Chinese stocks did find a tailwind from some calming rhetoric from authorities, who have detailed that investors will be protected, and it can’t have hurt that the PBoC strengthened the CNY (through a lower USDCNY ‘fix’) after ten consecutive days of a weaker fix. Chinese CPI and PPI came out around consensus at 2.5% and 3.6% respectively, and we look forward to Q3 GDP on Friday, although the M2 money supply data (no set date) could actually be a more telling forward indicator, as this is expected to tick up to 8.3% and could solidify calls that China is easing credit conditions again. With inflation back at subdued levels, it is the leverage in the system and the debt dynamics which are the concern for supporting asset prices and not already high price pressures.
As we can see from the chart of iron ore futures, a break of RMB520 (the red line) could reflect improving local sentiment and could aid risk sentiment in Aussie assets.
(Source: Bloomberg)
In Australia, a slight uptick in ANZ Roy-Morgan weekly consumer confidence, to the highest level since May perhaps masks what could become a bigger issue; that being the feedback loop between declining real asset values (housing), falling equity prices (financials) and the mentality of asset price deflation and the linkage to a higher household savings rate, and declining consumer and business confidence. Lagging indicators, such as retail sales and GDP will follow, but it is clear that a simple overlap of the ASX 200 financial sector and national auction clearance rates shows the correlation is real and, in my opinion, auction clearance rates are the more crucial forward-looking indicator in the Australian economy, along with credit supply.

Those in the property market would argue this is a somewhat mature theme and auction sales only capture a fraction of total sales, but, to me, it is a reliable guide on semantics and the impact that declining sentiment has on rising supply. However, the market is catching on now, and as we know, economics move far slower than financial markets.
We have already seen an impact resulting in falling volumes (-40%yoy), and this will impact government revenues through the fall in stamp duty collection. Property prices are off some 6.5% in Sydney and down a touch in Melbourne, although both from what are very frothy levels. The point being, the market should increase its sensitivity to the weekly auction clearance rates and the outcome could play more of an influence in the rates and AUD. Especially, if we get to a point when the circuit breaker has to come from a change in language from the RBA and an admittance that the path of interest rates is actually symmetrical.
A trade we have looked at, which works from both a macro and technical perspective is short AUD/NZD, notable with a solid NZ CPI print in play today. We are currently seeing spot trading below the September trend support of 1.0865, but, the key is how Europe and US trade the pair and a daily close below the 1.0835 (the July spike low) would open up a move into the 1.07-handle. Let the market guide and push the trade, so waiting for the price to close through this significant low is key. Trail stops to cover should price close above the five-day EMA.

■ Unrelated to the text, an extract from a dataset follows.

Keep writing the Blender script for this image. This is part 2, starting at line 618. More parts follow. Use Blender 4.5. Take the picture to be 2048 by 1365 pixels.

AUDUSD is a different beast, and the prospects of further short covering here keeps me eyeing higher levels to sell into, and the 0.7180/0.7200 level is where I see supply coming in. The regression channel has been on the radar for a while, and while this is not technical analysis per se, and is a statistical overview, the risk is we can push higher into the two-standard-deviation of the line of best fit (red line). The bullish crossover in the MACD and stochastic highlights this recent change in momentum.

USDJPY looks interesting here, with the pair eyeing a re-test into 112. Price sits at a key juncture, with the bulls supporting off the rising trend drawn from the April lows, while it also threatens to break the recent bear channel. So, the daily chart gives us good context and a move below 111.75 would raise the risk of a move into the 110.40 to 110.00 area. A closing break through 112.00 gives me some belief the trend lower is over, but it’s hard to be bullish until we get a close through the 5-day and the 11th October high of 112.53.

Another chart which has been in focus is that of the tightening of financial conditions in the US given the recent sell-off in risk assets and the spike in implied volatility. The below chart shows the Bloomberg US financial conditions index, which, as can be seen, fell reasonably sharply through last week. In essence, if this index holds at current levels then we could see interest rate markets price out a degree of tightening from Fed for the December meeting, which currently sits at 76%. We know the Fed does look at various financial condition’s indices, as they know the feedback loop into the economy is real. So, should these remain tighter then we could see short-end Treasuries find buyers and perhaps this could act as a headwind to the USD.